Key insights include:
- Total deductions are about $20,066 for employees.
- Employers pay an additional $4,834 in taxes.
- The real tax rate is closer to 33.3% when employer costs are included.
- The actual comfort of this salary depends largely on city of residence and lifestyle.
Overall, $70,000 provides financial stability in Ontario, but its true value depends on personal circumstances and the rising cost of living in urban centres.
FAQs
How much tax is deducted from $70000 in Ontario?
Approximately $20,066 is deducted through federal and provincial taxes, CPP, and EI.
What is the net monthly income on $70000 in Ontario?
The monthly net income is around $4,161.
What is the difference between marginal and average tax rates on $70000?
The average rate is 28.7%, representing the overall portion of income paid in tax.

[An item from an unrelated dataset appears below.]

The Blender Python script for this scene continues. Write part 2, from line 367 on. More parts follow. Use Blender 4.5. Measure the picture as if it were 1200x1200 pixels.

The marginal rate is 32.7% and applies to the next dollar earned.
How much does an employer pay on a $70000 salary?
Employers contribute about $4,834 in payroll taxes and contributions on top of the salary.
What is the real tax rate when both employer and employee contributions are considered?
The real tax rate rises to 33.3%, which is higher than the 28.7% rate calculated from employee deductions alone.
Is $70000 considered a good salary in Ontario in 2025?
Yes, it is above the national average, though its comfort level depends on location.
How does $70000 after tax compare across provinces?
Ontario falls in the middle, with Alberta offering slightly higher net pay and Quebec offering less.